Who Let the Dolls Out

I started catching my ass up on Dollhouse, because I'm a dork like that. I am not really up on the reviews, but the ones I've read have been fairly negative, non-committal at best. My impression is that reviewers were expecting a little more of a specific condemnation of the prostitution-like aspects of the Dollhouse business model. Not perceiving it, they conclude that the show condones prostitution, or exploits it for the audience's titillation.

The criticism is partially correct in that, at least so far, Dollhouse has refrained from a portrayal of the sexual exploitation of the "Actives" as uniquely immoral. Which is not to say that their situation is shown as anything other than horrific. But the horror stems from denying them their personalities and memories, with sexual exploitation being merely a facet of their dehumanization: brainwashing someone into a willing assassin is as violent an act as brainwashing her into a prostitute. Viewers and reviewers who want the sexual abuse identified as especially heinous violations are missing the point.

This is a theme that Joss had begun exploring in the final televised season of Buffy, where the expectations of the duties of the Slayer, imposed from without upon a young woman without her consent, echo the expectations society has for all women from the day they are born. Dollhouse extends the (uncontroversial) theme of women's ownership of their own bodies along the lines of feminism's broader critique of capitalism, with the idea that all humans should have a right to their own minds as well.

Flashbacks have hinted that Echo, at least, began working for Dollhouse willingly, though doubtless with the understanding that she had no other viable options given her circumstances (still unknown). The horror of her employment's reality makes clear that such a selling of one's soul is illegitimate in its essence, and does violence to the subject's humanity.

Others participating in Echo's dehumanization are tainted and dehumanized as well, as demonstrated by the head of security's obvious contempt for the Actives. Even a sympathetic character, like Echo's Watcherhandler Langton, is faced with the impossible choice of either abandoning his charge to a potentially less caring successor or staying to lend legitimacy to the enterprise. In this way capitalism sorts everyone into those who are irrelevant and those who are complicit, the only other option being (going out on a limb here in a prediction for where the narrative's headed) to bring down the system itself.

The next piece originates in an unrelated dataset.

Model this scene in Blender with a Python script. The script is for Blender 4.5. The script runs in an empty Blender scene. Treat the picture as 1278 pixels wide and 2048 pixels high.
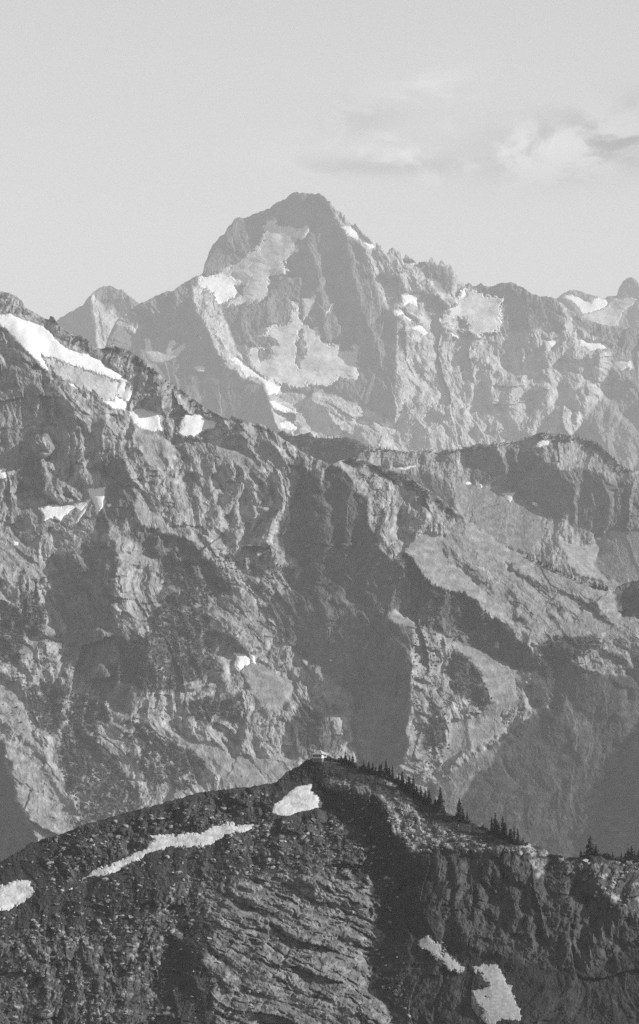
import bpy, math, random, time
import numpy as np
T0 = time.time()
# ------------------------------------------------------------------ scales
F, CX, VH = 12000.0, 639.0, 1350.0       # focal length in photo pixels, principal column, horizon row
STEP = 1.5                               # terrain mesh resolution (photo pixels)
MARG = 200
rng = np.random.RandomState(7)
scene = bpy.context.scene
col = scene.collection

def P(s):
    return np.array([[float(a) for a in t.split(',')] for t in s.split()])
def world(u, v, D):
    return np.stack([(u-CX)/F*D, D, (VH-v)/F*D], -1)

# ------------------------------------------------------------------ noise
_perm = rng.permutation(1024).astype(np.int64)
_rnd = rng.rand(1024, 4)
def _h(ix, iy, seed):
    return _perm[(_perm[(ix + seed*131) & 1023] + iy + seed*57) & 1023]
_ang = rng.rand(1024)*2*np.pi
_gx, _gy = np.cos(_ang), np.sin(_ang)
def pn(x, y, seed=0):
    ix = np.floor(x).astype(np.int64); iy = np.floor(y).astype(np.int64)
    fx = x-ix; fy = y-iy
    sx = fx*fx*fx*(fx*(fx*6-15)+10); sy = fy*fy*fy*(fy*(fy*6-15)+10)
    def g(a, b):
        k = _h(ix+a, iy+b, seed)
        return _gx[k]*(fx-a)+_gy[k]*(fy-b)
    n0 = g(0,0); n1 = g(1,0); n2 = g(0,1); n3 = g(1,1)
    a = n0+(n1-n0)*sx; b = n2+(n3-n2)*sx
    return (a+(b-a)*sy)*1.5
def fbm(x, y, seed=0, n=4, gain=.5):
    r = 0; a = 1.
    for i in range(n):
        r = r + a*pn(x*2**i, y*2**i, seed+i); a *= gain
    return r
def facet(x, y, seed=0, tilt=.55, c=.55):
    """envelope of randomly tilted blocks, small = towards the camera"""
    ix = np.floor(x).astype(np.int64); iy = np.floor(y).astype(np.int64)
    best = np.full(x.shape, 9.)
    for a in (-1, 0, 1):
        for b in (-1, 0, 1):
            k = _h(ix+a, iy+b, seed); r = _rnd[k]
            dx = x-(ix+a+r[..., 0]); dy = y-(iy+b+r[..., 1])
            g2 = _rnd[(k+77) & 1023]
            e = .5*r[..., 2] + tilt*(2*r[..., 3]-1)*dx + tilt*(2*g2[..., 0]-1)*dy + c*(dx*dx+dy*dy)
            best = np.minimum(best, e)
    return best
def facet_id(x, y, seed=0):
    ix = np.floor(x).astype(np.int64); iy = np.floor(y).astype(np.int64)
    best = np.full(x.shape, 99.); val = np.zeros(x.shape)
    for a in (-1, 0, 1):
        for b in (-1, 0, 1):
            r = _rnd[_h(ix+a, iy+b, seed)]
            d = (x-(ix+a+r[..., 0]))**2+(y-(iy+b+r[..., 1]))**2
            m = d < best; best = np.where(m, d, best); val = np.where(m, r[..., 2], val)
    return val
def smooth(a, b, x):
    t = np.clip((x-a)/(b-a), 0, 1); return t*t*(3-2*t)
def blur(A, n):
    for _ in range(n):
        B = np.pad(A, 1, mode='edge')
        A = .25*B[:-2, 1:-1]+.5*B[1:-1, 1:-1]+.25*B[2:, 1:-1]
        B = np.pad(A, 1, mode='edge')
        A = .25*B[1:-1, :-2]+.5*B[1:-1, 1:-1]+.25*B[1:-1, 2:]
    return A

# ------------------------------------------------------------------ polygons and lines
def inside(poly, U, V):
    r = np.zeros(U.shape, bool)
    n = len(poly)
    for i in range(n):
        x0, y0 = poly[i]; x1, y1 = poly[(i+1) % n]
        if y0 == y1: continue
        c = (y0 > V) != (y1 > V)
        r ^= c & (U < (x1-x0)*(V-y0)/(y1-y0)+x0)
    return r
def linedist(pts, U, V, closed=False):
    d = np.full(U.shape, 1e9); side = np.zeros(U.shape)
    n = len(pts)
    for i in range(n if closed else n-1):
        x0, y0 = pts[i]; x1, y1 = pts[(i+1) % n]
        ex, ey = x1-x0, y1-y0; L = ex*ex+ey*ey+1e-9
        t = np.clip(((U-x0)*ex+(V-y0)*ey)/L, 0, 1)
        dx = U-(x0+t*ex); dy = V-(y0+t*ey)
        dd = np.hypot(dx, dy); m = dd < d
        d = np.where(m, dd, d)
        if not closed: side = np.where(m, np.sign(dx*ey-dy*ex)*(1 if ey >= 0 else -1), side)
    return d, side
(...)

Anyway, I expect that reviewers who find themselves turned off by the value system implied by Dollhouse are picking up on two quite real themes: an absence of any specific objection to sexual prostitution in the context of more general and horrifying violence, and tension resulting from trying to square feminist-humanist values with the inhuman excesses of capitalism. A reviewer operating from a worldview in which sexual violence is uniquely vile, not because of its denial of humanity, but because of its power to sully and impart shame on its victims; and in which capitalism is a force of individual freedom rather than its enemy; is going to be understandably disconcerted by a narrative that does not share or opposes those values.